## Provided data
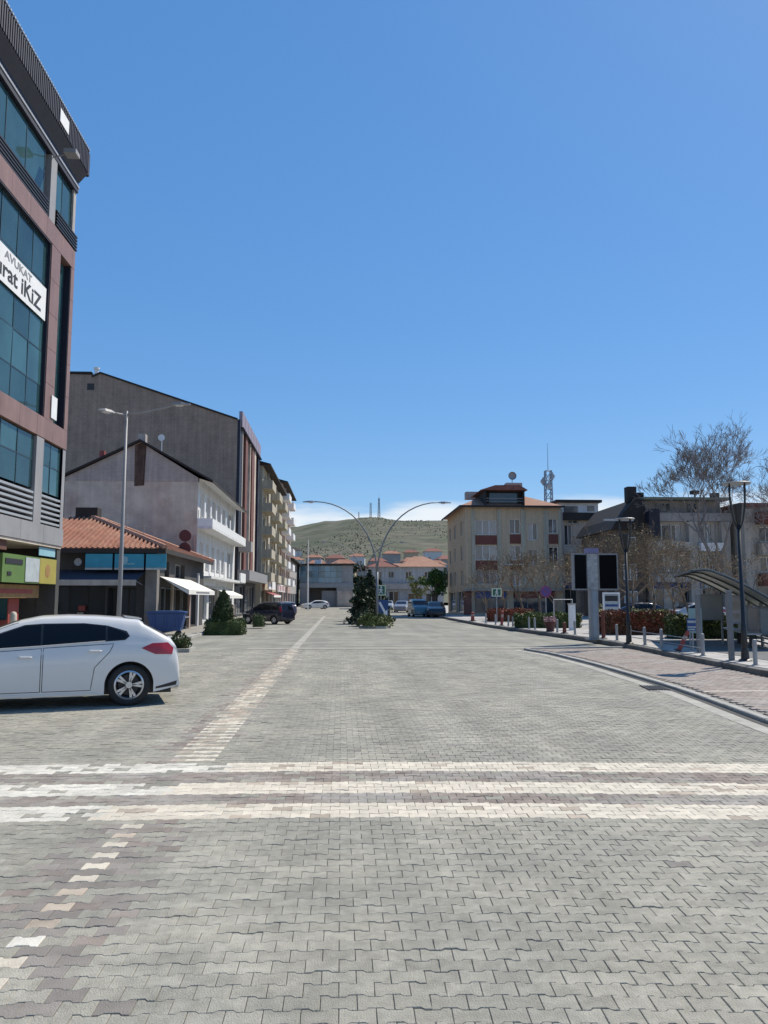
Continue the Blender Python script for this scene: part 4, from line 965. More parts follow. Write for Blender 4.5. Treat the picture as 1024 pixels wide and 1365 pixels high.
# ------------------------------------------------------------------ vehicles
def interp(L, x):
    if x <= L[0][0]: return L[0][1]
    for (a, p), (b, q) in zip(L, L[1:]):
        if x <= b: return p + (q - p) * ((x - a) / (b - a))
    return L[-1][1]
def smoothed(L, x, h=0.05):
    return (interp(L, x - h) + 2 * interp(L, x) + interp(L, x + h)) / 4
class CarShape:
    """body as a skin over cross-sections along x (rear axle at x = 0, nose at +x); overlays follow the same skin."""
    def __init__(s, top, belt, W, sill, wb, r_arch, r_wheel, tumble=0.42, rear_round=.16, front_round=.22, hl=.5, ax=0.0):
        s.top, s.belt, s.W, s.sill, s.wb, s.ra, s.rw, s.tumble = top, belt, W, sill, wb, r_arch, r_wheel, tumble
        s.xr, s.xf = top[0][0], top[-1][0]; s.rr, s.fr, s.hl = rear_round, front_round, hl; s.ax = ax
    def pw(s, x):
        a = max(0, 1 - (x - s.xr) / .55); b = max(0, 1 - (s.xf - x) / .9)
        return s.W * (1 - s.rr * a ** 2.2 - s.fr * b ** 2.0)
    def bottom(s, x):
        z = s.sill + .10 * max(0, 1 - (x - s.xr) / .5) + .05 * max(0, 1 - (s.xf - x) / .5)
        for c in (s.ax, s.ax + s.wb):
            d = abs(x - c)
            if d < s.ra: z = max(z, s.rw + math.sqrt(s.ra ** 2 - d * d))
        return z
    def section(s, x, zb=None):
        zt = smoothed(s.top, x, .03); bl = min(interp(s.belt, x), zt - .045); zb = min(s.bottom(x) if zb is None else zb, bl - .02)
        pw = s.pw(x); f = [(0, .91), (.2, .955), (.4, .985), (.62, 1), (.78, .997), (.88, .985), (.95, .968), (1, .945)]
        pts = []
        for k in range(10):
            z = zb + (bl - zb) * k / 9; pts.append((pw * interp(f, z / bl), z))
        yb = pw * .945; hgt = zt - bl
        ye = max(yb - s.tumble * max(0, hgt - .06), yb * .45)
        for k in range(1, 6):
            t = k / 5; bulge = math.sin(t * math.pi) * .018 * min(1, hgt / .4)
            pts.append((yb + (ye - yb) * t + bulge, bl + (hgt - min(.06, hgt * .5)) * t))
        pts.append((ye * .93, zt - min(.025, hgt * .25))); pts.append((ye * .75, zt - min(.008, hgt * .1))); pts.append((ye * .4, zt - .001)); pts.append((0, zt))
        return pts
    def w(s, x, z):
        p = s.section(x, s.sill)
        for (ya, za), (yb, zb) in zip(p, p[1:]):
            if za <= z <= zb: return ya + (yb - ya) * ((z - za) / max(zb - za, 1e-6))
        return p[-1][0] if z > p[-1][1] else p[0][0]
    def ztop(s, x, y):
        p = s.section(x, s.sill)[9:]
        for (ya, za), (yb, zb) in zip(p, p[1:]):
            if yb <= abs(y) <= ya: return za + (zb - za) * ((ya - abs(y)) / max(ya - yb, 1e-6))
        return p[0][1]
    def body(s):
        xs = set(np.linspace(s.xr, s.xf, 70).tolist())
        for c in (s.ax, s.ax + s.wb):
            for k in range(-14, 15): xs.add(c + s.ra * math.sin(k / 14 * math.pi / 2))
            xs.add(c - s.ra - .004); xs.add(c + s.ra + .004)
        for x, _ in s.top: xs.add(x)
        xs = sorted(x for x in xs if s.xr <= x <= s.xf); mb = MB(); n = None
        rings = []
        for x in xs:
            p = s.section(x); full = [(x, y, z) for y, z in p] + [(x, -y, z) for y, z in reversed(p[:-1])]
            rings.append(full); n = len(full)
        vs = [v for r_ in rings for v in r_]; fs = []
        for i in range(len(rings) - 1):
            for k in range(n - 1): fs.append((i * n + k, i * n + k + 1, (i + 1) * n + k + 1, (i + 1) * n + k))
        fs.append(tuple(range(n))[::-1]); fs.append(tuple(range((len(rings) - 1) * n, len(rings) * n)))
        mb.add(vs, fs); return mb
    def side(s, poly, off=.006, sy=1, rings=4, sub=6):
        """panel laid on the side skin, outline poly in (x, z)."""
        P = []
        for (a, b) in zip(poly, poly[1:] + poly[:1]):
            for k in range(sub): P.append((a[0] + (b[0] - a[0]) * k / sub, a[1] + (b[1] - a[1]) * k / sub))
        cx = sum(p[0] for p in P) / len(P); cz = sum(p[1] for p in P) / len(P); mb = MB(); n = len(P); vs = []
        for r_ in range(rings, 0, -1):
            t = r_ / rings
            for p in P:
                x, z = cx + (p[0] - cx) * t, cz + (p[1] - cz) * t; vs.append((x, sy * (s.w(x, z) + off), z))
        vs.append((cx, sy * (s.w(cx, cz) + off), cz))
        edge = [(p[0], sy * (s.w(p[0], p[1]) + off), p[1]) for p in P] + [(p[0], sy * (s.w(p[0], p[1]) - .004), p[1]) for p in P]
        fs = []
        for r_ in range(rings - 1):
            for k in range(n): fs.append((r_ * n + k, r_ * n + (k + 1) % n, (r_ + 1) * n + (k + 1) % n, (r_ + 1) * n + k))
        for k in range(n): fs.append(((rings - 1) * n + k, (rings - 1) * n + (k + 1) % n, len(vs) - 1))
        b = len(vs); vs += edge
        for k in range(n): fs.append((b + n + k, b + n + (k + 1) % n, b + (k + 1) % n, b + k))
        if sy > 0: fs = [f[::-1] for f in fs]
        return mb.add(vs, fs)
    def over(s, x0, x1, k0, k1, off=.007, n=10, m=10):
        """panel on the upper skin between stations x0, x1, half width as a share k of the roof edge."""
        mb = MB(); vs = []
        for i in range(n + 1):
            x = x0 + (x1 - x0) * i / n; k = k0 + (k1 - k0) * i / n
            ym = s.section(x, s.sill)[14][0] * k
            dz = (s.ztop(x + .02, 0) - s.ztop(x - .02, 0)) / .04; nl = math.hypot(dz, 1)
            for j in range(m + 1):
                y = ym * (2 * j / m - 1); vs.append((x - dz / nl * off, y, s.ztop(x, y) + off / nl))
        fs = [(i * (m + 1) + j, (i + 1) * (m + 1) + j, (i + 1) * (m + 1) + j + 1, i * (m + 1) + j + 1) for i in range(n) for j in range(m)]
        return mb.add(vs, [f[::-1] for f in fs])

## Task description
Transcribe the full listing character for character. Pictures are excluded.

## Worked solution
Continue the Blender Python script for this scene: part 4, from line 965. More parts follow. Write for Blender 4.5. Treat the picture as 1024 pixels wide and 1365 pixels high.
# ------------------------------------------------------------------ vehicles
def interp(L, x):
    if x <= L[0][0]: return L[0][1]
    for (a, p), (b, q) in zip(L, L[1:]):
        if x <= b: return p + (q - p) * ((x - a) / (b - a))
    return L[-1][1]
def smoothed(L, x, h=0.05):
    return (interp(L, x - h) + 2 * interp(L, x) + interp(L, x + h)) / 4
class CarShape:
    """body as a skin over cross-sections along x (rear axle at x = 0, nose at +x); overlays follow the same skin."""
    def __init__(s, top, belt, W, sill, wb, r_arch, r_wheel, tumble=0.42, rear_round=.16, front_round=.22, hl=.5, ax=0.0):
        s.top, s.belt, s.W, s.sill, s.wb, s.ra, s.rw, s.tumble = top, belt, W, sill, wb, r_arch, r_wheel, tumble
        s.xr, s.xf = top[0][0], top[-1][0]; s.rr, s.fr, s.hl = rear_round, front_round, hl; s.ax = ax
    def pw(s, x):
        a = max(0, 1 - (x - s.xr) / .55); b = max(0, 1 - (s.xf - x) / .9)
        return s.W * (1 - s.rr * a ** 2.2 - s.fr * b ** 2.0)
    def bottom(s, x):
        z = s.sill + .10 * max(0, 1 - (x - s.xr) / .5) + .05 * max(0, 1 - (s.xf - x) / .5)
        for c in (s.ax, s.ax + s.wb):
            d = abs(x - c)
            if d < s.ra: z = max(z, s.rw + math.sqrt(s.ra ** 2 - d * d))
        return z
    def section(s, x, zb=None):
        zt = smoothed(s.top, x, .03); bl = min(interp(s.belt, x), zt - .045); zb = min(s.bottom(x) if zb is None else zb, bl - .02)
        pw = s.pw(x); f = [(0, .91), (.2, .955), (.4, .985), (.62, 1), (.78, .997), (.88, .985), (.95, .968), (1, .945)]
        pts = []
        for k in range(10):
            z = zb + (bl - zb) * k / 9; pts.append((pw * interp(f, z / bl), z))
        yb = pw * .945; hgt = zt - bl
        ye = max(yb - s.tumble * max(0, hgt - .06), yb * .45)
        for k in range(1, 6):
            t = k / 5; bulge = math.sin(t * math.pi) * .018 * min(1, hgt / .4)
            pts.append((yb + (ye - yb) * t + bulge, bl + (hgt - min(.06, hgt * .5)) * t))
        pts.append((ye * .93, zt - min(.025, hgt * .25))); pts.append((ye * .75, zt - min(.008, hgt * .1))); pts.append((ye * .4, zt - .001)); pts.append((0, zt))
        return pts
    def w(s, x, z):
        p = s.section(x, s.sill)
        for (ya, za), (yb, zb) in zip(p, p[1:]):
            if za <= z <= zb: return ya + (yb - ya) * ((z - za) / max(zb - za, 1e-6))
        return p[-1][0] if z > p[-1][1] else p[0][0]
    def ztop(s, x, y):
        p = s.section(x, s.sill)[9:]
        for (ya, za), (yb, zb) in zip(p, p[1:]):
            if yb <= abs(y) <= ya: return za + (zb - za) * ((ya - abs(y)) / max(ya - yb, 1e-6))
        return p[0][1]
    def body(s):
        xs = set(np.linspace(s.xr, s.xf, 70).tolist())
        for c in (s.ax, s.ax + s.wb):
            for k in range(-14, 15): xs.add(c + s.ra * math.sin(k / 14 * math.pi / 2))
            xs.add(c - s.ra - .004); xs.add(c + s.ra + .004)
        for x, _ in s.top: xs.add(x)
        xs = sorted(x for x in xs if s.xr <= x <= s.xf); mb = MB(); n = None
        rings = []
        for x in xs:
            p = s.section(x); full = [(x, y, z) for y, z in p] + [(x, -y, z) for y, z in reversed(p[:-1])]
            rings.append(full); n = len(full)
        vs = [v for r_ in rings for v in r_]; fs = []
        for i in range(len(rings) - 1):
            for k in range(n - 1): fs.append((i * n + k, i * n + k + 1, (i + 1) * n + k + 1, (i + 1) * n + k))
        fs.append(tuple(range(n))[::-1]); fs.append(tuple(range((len(rings) - 1) * n, len(rings) * n)))
        mb.add(vs, fs); return mb
    def side(s, poly, off=.006, sy=1, rings=4, sub=6):
        """panel laid on the side skin, outline poly in (x, z)."""
        P = []
        for (a, b) in zip(poly, poly[1:] + poly[:1]):
            for k in range(sub): P.append((a[0] + (b[0] - a[0]) * k / sub, a[1] + (b[1] - a[1]) * k / sub))
        cx = sum(p[0] for p in P) / len(P); cz = sum(p[1] for p in P) / len(P); mb = MB(); n = len(P); vs = []
        for r_ in range(rings, 0, -1):
            t = r_ / rings
            for p in P:
                x, z = cx + (p[0] - cx) * t, cz + (p[1] - cz) * t; vs.append((x, sy * (s.w(x, z) + off), z))
        vs.append((cx, sy * (s.w(cx, cz) + off), cz))
        edge = [(p[0], sy * (s.w(p[0], p[1]) + off), p[1]) for p in P] + [(p[0], sy * (s.w(p[0], p[1]) - .004), p[1]) for p in P]
        fs = []
        for r_ in range(rings - 1):
            for k in range(n): fs.append((r_ * n + k, r_ * n + (k + 1) % n, (r_ + 1) * n + (k + 1) % n, (r_ + 1) * n + k))
        for k in range(n): fs.append(((rings - 1) * n + k, (rings - 1) * n + (k + 1) % n, len(vs) - 1))
        b = len(vs); vs += edge
        for k in range(n): fs.append((b + n + k, b + n + (k + 1) % n, b + (k + 1) % n, b + k))
        if sy > 0: fs = [f[::-1] for f in fs]
        return mb.add(vs, fs)
    def over(s, x0, x1, k0, k1, off=.007, n=10, m=10):
        """panel on the upper skin between stations x0, x1, half width as a share k of the roof edge."""
        mb = MB(); vs = []
        for i in range(n + 1):
            x = x0 + (x1 - x0) * i / n; k = k0 + (k1 - k0) * i / n
            ym = s.section(x, s.sill)[14][0] * k
            dz = (s.ztop(x + .02, 0) - s.ztop(x - .02, 0)) / .04; nl = math.hypot(dz, 1)
            for j in range(m + 1):
                y = ym * (2 * j / m - 1); vs.append((x - dz / nl * off, y, s.ztop(x, y) + off / nl))
        fs = [(i * (m + 1) + j, (i + 1) * (m + 1) + j, (i + 1) * (m + 1) + j + 1, i * (m + 1) + j + 1) for i in range(n) for j in range(m)]
        return mb.add(vs, [f[::-1] for f in fs])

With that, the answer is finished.